__WHAT THE TASK REQUIRES__
Your task is to give the listing below back word for word, pictures excluded.

--- START OF DATA LINES ---

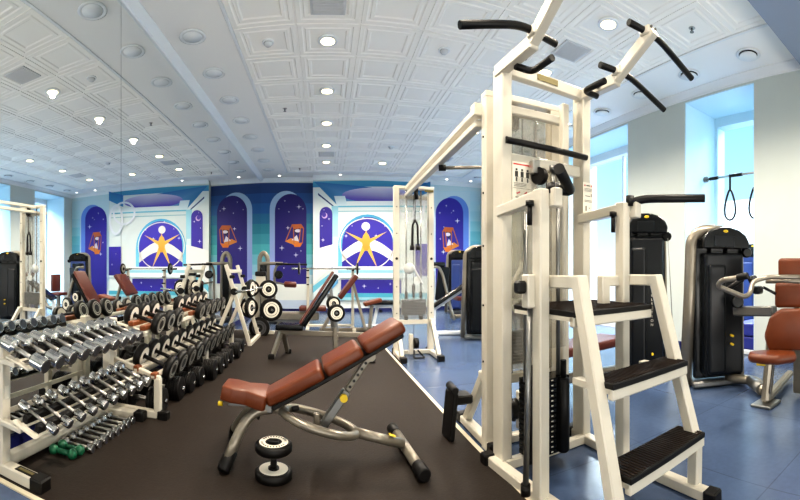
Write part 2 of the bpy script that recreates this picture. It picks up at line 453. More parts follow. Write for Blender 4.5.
m1.rect(261, 284, 313.5, 300, (232, 236, 230), (226, 230, 226)); m1.rect(261, 300, 313.5, 308.5, (190, 206, 226))
m1.build('mural', 'teal banded mural with an arched starry niche and orange hourglass beside the mirror corner')
m2 = Mural(FY - .2)
m2.rect(313, 181.5, 430, 312, (226, 236, 236), (222, 230, 228))
m2.rect(313, 181.5, 430, 187.5, (70, 160, 190), (60, 140, 190))
m2.poly([(314.5, 182), (372, 187.5), (372, 206), (338, 206)], [(40, 120, 175), (44, 110, 180), (120, 170, 215), (50, 130, 180)])
m2.poly([(315, 190), (337, 206), (337, 214), (315, 196)], (225, 238, 240)); m2.poly([(318, 193), (336.5, 208), (336.5, 209.5), (318, 195)], (40, 60, 120))
m2.ell(377, 195, 35, 7.5, (228, 226, 240), (48, 30, 165)); m2.rect(338, 201.5, 430, 206, (226, 238, 242)); m2.rect(338, 206, 430, 207.5, (110, 190, 215)); m2.rect(338, 211, 430, 212, (150, 195, 205))
m2.poly([(334, 196), (345, 196), (347, 205), (337, 206)], (215, 235, 242))
m2.rect(331.5, 206, 338.2, 268, (150, 210, 228), (196, 226, 236)); m2.rect(333, 237, 337.5, 285, (225, 240, 242))
m2.arch(319.6, 332.4, 207, 268, (52, 36, 150), (48, 30, 150))
m2.ell(324.6, 215.6, 2.8, 3, (200, 170, 220)); m2.ell(324, 214.8, 2.2, 2.4, (70, 50, 160))
for x, y, r in ((329, 219, 1.4), (323, 240, 2.2), (322, 226, 1), (324, 210, .8)): m2.star(x, y, r)
m2.poly([(313, 250), (327, 246), (338.5, 243), (338.5, 262), (326, 272), (313, 284)], (240, 240, 238))
# big arch with a planet
for k in range(1): m2.arch(338, 397, 214.5, 268, (64, 160, 205), (120, 200, 225))
m2.arch(342, 393, 217, 268, (56, 42, 168), (46, 34, 160))
m2.poly([(342, 252)] + [(342 + 51 * t / 12, 252 - 13 * math.sin(PI * t / 12)) for t in range(1, 12)] + [(393, 252), (393, 262)] + [(393 - 51 * t / 12, 262 - 12 * math.sin(PI * t / 12)) for t in range(1, 12)] + [(342, 262)], (240, 238, 232))
for x, y, r in ((346, 236, 2), (376, 236, 2.2), (363, 218, 1.6), (385, 226, 1.4), (352, 226, 1)): m2.star(x, y, r)
m2.ring(367, 244, 27.5, 26, 1.0, (240, 232, 220))
# plain golden compass star ornament with a pale disc
GX, GY = 366, 243
for ang, L, wd in ((-.50, 24, 2.3), (PI + .50, 24, 2.3), (PI/2 - .42, 27, 2.7), (PI/2 + .42, 27, 2.7), (-PI/2, 14, 2.6)):
    c, s_ = math.cos(ang), math.sin(ang); nx, ny = -s_, c
    m2.poly([(GX + nx*wd, GY + ny*wd), (GX + c*L, GY + s_*L), (GX - nx*wd, GY - ny*wd)], [(222, 168, 60), (236, 196, 110), (206, 150, 44)])
m2.ell(GX, GY - 1, 4.0, 9, (226, 176, 70), (200, 146, 40)); m2.ell(365.6, 226.5, 4.2, 4.2, (246, 242, 238))
m2.rect(338, 266.5, 430, 270, (238, 243, 243)); m2.rect(338, 270, 430, 273, (150, 205, 222)); m2.rect(334, 273, 430, 278, (225, 238, 242))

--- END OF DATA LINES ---

__THE SOLUTION__
Write part 2 of the bpy script that recreates this picture. It picks up at line 453. More parts follow. Write for Blender 4.5.
m1.rect(261, 284, 313.5, 300, (232, 236, 230), (226, 230, 226)); m1.rect(261, 300, 313.5, 308.5, (190, 206, 226))
m1.build('mural', 'teal banded mural with an arched starry niche and orange hourglass beside the mirror corner')
m2 = Mural(FY - .2)
m2.rect(313, 181.5, 430, 312, (226, 236, 236), (222, 230, 228))
m2.rect(313, 181.5, 430, 187.5, (70, 160, 190), (60, 140, 190))
m2.poly([(314.5, 182), (372, 187.5), (372, 206), (338, 206)], [(40, 120, 175), (44, 110, 180), (120, 170, 215), (50, 130, 180)])
m2.poly([(315, 190), (337, 206), (337, 214), (315, 196)], (225, 238, 240)); m2.poly([(318, 193), (336.5, 208), (336.5, 209.5), (318, 195)], (40, 60, 120))
m2.ell(377, 195, 35, 7.5, (228, 226, 240), (48, 30, 165)); m2.rect(338, 201.5, 430, 206, (226, 238, 242)); m2.rect(338, 206, 430, 207.5, (110, 190, 215)); m2.rect(338, 211, 430, 212, (150, 195, 205))
m2.poly([(334, 196), (345, 196), (347, 205), (337, 206)], (215, 235, 242))
m2.rect(331.5, 206, 338.2, 268, (150, 210, 228), (196, 226, 236)); m2.rect(333, 237, 337.5, 285, (225, 240, 242))
m2.arch(319.6, 332.4, 207, 268, (52, 36, 150), (48, 30, 150))
m2.ell(324.6, 215.6, 2.8, 3, (200, 170, 220)); m2.ell(324, 214.8, 2.2, 2.4, (70, 50, 160))
for x, y, r in ((329, 219, 1.4), (323, 240, 2.2), (322, 226, 1), (324, 210, .8)): m2.star(x, y, r)
m2.poly([(313, 250), (327, 246), (338.5, 243), (338.5, 262), (326, 272), (313, 284)], (240, 240, 238))
# big arch with a planet
for k in range(1): m2.arch(338, 397, 214.5, 268, (64, 160, 205), (120, 200, 225))
m2.arch(342, 393, 217, 268, (56, 42, 168), (46, 34, 160))
m2.poly([(342, 252)] + [(342 + 51 * t / 12, 252 - 13 * math.sin(PI * t / 12)) for t in range(1, 12)] + [(393, 252), (393, 262)] + [(393 - 51 * t / 12, 262 - 12 * math.sin(PI * t / 12)) for t in range(1, 12)] + [(342, 262)], (240, 238, 232))
for x, y, r in ((346, 236, 2), (376, 236, 2.2), (363, 218, 1.6), (385, 226, 1.4), (352, 226, 1)): m2.star(x, y, r)
m2.ring(367, 244, 27.5, 26, 1.0, (240, 232, 220))
# plain golden compass star ornament with a pale disc
GX, GY = 366, 243
for ang, L, wd in ((-.50, 24, 2.3), (PI + .50, 24, 2.3), (PI/2 - .42, 27, 2.7), (PI/2 + .42, 27, 2.7), (-PI/2, 14, 2.6)):
    c, s_ = math.cos(ang), math.sin(ang); nx, ny = -s_, c
    m2.poly([(GX + nx*wd, GY + ny*wd), (GX + c*L, GY + s_*L), (GX - nx*wd, GY - ny*wd)], [(222, 168, 60), (236, 196, 110), (206, 150, 44)])
m2.ell(GX, GY - 1, 4.0, 9, (226, 176, 70), (200, 146, 40)); m2.ell(365.6, 226.5, 4.2, 4.2, (246, 242, 238))
m2.rect(338, 266.5, 430, 270, (238, 243, 243)); m2.rect(338, 270, 430, 273, (150, 205, 222)); m2.rect(334, 273, 430, 278, (225, 238, 242))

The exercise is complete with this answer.